§ **Do this**
Look through the material below. Copy every line with the string "scene" in it.

§ **Data lines**
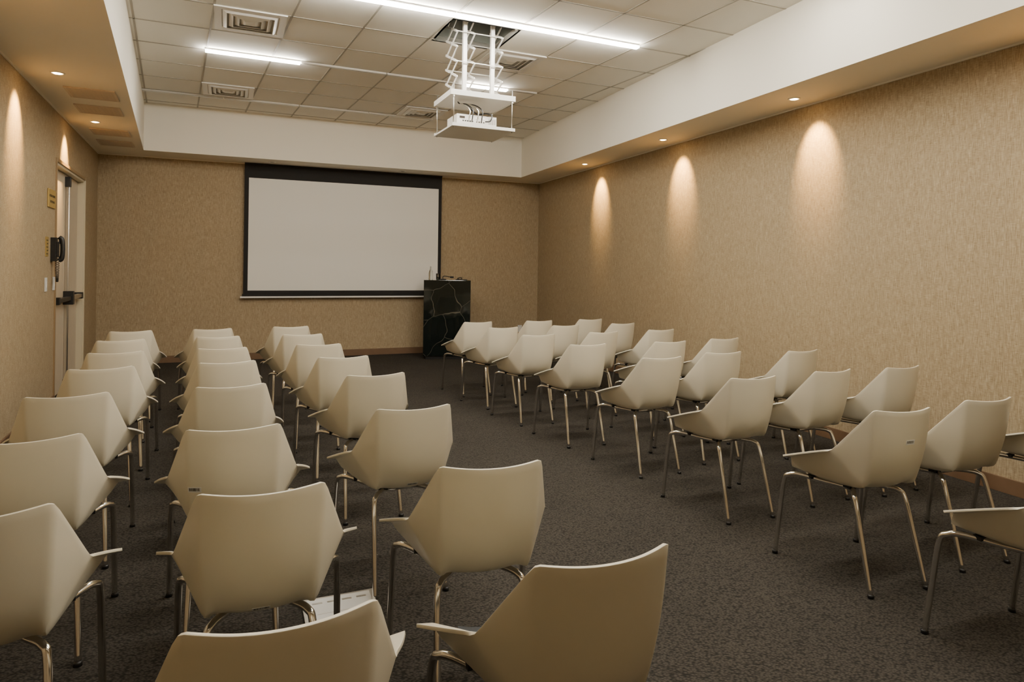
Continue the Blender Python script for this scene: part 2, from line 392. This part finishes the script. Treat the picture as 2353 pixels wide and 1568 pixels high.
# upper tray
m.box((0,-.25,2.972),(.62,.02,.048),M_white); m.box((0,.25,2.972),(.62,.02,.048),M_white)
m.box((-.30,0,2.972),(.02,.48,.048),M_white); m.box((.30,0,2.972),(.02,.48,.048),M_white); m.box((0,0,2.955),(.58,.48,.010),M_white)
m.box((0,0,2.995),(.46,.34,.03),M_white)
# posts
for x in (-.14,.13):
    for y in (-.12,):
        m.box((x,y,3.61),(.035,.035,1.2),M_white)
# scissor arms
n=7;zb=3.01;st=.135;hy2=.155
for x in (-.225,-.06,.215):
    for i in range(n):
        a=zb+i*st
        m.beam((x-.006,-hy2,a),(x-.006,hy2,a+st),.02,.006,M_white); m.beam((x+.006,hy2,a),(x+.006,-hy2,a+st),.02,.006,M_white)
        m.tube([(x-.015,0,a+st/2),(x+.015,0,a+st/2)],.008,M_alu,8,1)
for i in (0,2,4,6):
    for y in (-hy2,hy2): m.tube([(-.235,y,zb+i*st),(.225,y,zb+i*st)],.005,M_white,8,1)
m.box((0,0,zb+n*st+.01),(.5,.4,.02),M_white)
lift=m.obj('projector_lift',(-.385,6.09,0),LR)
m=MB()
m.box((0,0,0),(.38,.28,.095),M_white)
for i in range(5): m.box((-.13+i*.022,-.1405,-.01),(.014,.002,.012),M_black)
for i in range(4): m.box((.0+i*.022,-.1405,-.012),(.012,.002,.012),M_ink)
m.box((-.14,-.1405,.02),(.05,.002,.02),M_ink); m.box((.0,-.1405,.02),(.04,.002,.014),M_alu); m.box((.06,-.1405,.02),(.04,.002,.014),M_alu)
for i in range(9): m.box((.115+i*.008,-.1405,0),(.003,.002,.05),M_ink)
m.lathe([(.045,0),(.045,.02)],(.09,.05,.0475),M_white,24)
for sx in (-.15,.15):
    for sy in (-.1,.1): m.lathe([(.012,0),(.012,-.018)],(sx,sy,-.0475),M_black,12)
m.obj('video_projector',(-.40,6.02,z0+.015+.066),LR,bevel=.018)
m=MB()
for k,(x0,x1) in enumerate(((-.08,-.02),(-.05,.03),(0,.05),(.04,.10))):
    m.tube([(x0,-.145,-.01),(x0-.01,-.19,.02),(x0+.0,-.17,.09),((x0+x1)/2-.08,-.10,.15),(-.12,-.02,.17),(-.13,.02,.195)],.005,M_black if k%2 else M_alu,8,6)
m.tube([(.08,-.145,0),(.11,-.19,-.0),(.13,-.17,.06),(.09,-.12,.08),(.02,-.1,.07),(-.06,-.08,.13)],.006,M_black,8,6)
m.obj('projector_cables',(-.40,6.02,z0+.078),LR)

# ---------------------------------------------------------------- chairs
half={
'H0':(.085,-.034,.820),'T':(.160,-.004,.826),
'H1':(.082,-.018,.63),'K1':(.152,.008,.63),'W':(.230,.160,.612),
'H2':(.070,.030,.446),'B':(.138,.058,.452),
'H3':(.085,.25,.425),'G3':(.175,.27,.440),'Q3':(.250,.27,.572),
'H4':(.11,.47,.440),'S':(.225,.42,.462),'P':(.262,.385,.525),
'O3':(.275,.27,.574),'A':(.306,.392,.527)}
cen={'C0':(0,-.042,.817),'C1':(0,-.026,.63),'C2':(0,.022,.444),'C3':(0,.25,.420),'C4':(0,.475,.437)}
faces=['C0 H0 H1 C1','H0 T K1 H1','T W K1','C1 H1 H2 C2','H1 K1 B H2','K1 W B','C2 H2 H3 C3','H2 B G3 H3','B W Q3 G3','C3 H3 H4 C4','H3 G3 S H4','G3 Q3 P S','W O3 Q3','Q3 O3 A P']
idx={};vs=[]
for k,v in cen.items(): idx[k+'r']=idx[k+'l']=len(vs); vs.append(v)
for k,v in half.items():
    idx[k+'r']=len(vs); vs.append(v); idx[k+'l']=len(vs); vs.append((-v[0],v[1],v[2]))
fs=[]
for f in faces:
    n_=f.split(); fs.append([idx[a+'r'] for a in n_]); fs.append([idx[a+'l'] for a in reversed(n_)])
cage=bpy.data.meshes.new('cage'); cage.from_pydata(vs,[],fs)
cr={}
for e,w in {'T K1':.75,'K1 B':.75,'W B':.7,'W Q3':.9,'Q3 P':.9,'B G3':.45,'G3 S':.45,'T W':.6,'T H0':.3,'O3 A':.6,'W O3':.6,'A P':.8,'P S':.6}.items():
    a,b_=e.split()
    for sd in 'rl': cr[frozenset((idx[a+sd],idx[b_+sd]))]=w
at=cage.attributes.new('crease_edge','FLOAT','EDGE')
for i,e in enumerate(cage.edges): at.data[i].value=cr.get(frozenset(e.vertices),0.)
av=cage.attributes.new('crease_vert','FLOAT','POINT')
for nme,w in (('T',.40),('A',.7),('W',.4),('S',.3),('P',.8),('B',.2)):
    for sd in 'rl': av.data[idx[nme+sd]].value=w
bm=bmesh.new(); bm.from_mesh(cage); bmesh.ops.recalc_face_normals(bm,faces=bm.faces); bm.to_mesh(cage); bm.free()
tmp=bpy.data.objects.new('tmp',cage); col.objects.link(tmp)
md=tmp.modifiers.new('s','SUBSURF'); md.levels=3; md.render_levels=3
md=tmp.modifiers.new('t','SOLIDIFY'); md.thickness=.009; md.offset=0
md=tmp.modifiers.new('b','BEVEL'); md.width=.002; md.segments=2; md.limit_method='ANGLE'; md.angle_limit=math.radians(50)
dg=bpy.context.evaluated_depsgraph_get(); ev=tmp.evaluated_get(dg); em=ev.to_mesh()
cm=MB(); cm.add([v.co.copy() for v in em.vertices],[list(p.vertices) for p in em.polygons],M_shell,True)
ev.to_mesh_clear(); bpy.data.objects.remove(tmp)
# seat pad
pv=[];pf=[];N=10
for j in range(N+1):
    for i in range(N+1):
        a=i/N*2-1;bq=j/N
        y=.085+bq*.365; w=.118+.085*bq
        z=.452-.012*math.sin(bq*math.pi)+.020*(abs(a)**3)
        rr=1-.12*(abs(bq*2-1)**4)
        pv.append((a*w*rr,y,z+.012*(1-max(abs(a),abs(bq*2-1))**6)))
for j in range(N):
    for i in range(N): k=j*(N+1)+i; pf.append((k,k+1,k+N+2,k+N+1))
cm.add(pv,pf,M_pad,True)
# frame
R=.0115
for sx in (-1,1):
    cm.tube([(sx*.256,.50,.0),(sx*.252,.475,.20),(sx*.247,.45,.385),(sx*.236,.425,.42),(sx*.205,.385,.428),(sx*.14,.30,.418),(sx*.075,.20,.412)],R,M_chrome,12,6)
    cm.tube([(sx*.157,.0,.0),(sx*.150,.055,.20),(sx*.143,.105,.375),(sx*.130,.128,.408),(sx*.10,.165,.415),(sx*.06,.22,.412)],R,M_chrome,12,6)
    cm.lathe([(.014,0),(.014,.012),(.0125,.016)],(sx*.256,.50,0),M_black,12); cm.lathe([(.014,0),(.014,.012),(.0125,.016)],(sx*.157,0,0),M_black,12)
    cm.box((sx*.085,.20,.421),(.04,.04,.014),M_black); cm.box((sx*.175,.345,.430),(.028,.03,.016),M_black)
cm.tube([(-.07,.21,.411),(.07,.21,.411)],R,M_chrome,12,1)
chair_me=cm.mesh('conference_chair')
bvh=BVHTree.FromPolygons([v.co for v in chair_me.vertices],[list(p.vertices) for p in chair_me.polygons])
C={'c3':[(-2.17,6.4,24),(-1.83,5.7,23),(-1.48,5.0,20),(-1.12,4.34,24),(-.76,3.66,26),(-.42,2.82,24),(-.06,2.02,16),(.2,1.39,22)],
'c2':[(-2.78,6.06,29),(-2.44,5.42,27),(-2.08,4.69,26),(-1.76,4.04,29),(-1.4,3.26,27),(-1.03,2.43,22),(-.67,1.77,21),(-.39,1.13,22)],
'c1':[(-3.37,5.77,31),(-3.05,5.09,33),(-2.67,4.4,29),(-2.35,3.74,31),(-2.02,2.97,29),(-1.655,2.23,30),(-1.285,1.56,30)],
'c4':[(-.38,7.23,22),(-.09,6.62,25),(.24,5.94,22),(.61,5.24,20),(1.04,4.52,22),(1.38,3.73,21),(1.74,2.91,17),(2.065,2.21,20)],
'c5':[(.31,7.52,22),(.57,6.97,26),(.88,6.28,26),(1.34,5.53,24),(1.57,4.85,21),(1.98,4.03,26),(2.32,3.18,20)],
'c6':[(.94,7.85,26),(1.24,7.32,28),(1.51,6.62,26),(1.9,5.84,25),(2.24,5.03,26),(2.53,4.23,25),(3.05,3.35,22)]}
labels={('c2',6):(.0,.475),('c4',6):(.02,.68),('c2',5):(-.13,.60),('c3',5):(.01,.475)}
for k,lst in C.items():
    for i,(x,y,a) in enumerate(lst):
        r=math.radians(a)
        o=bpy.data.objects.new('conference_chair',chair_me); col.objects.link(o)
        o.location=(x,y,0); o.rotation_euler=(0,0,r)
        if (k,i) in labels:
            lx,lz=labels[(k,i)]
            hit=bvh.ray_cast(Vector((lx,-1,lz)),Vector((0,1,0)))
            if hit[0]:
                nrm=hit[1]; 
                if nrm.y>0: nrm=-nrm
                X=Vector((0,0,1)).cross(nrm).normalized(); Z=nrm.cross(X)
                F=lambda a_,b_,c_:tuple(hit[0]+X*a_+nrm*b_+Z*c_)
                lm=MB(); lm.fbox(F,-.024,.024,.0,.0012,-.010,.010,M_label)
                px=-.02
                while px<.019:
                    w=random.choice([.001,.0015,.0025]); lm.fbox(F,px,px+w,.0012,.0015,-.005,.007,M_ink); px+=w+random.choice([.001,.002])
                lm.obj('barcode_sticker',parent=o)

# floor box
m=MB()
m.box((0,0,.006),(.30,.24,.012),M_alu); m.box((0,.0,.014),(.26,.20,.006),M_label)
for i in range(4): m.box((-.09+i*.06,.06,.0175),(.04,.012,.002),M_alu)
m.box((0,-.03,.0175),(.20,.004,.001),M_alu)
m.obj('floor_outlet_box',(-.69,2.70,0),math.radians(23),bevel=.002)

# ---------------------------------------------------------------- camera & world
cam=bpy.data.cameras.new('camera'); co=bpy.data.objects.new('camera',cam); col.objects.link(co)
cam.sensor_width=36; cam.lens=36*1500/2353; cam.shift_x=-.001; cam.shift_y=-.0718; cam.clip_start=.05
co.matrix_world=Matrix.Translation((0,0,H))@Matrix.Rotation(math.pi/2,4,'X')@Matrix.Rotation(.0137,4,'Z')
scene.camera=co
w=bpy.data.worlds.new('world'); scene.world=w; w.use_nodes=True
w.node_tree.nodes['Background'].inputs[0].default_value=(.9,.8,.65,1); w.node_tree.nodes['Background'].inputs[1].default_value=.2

§ **Response to the exercise**
Continue the Blender Python script for this scene: part 2, from line 392. This part finishes the script. Treat the picture as 2353 pixels wide and 1568 pixels high.
scene.camera=co
w=bpy.data.worlds.new('world'); scene.world=w; w.use_nodes=True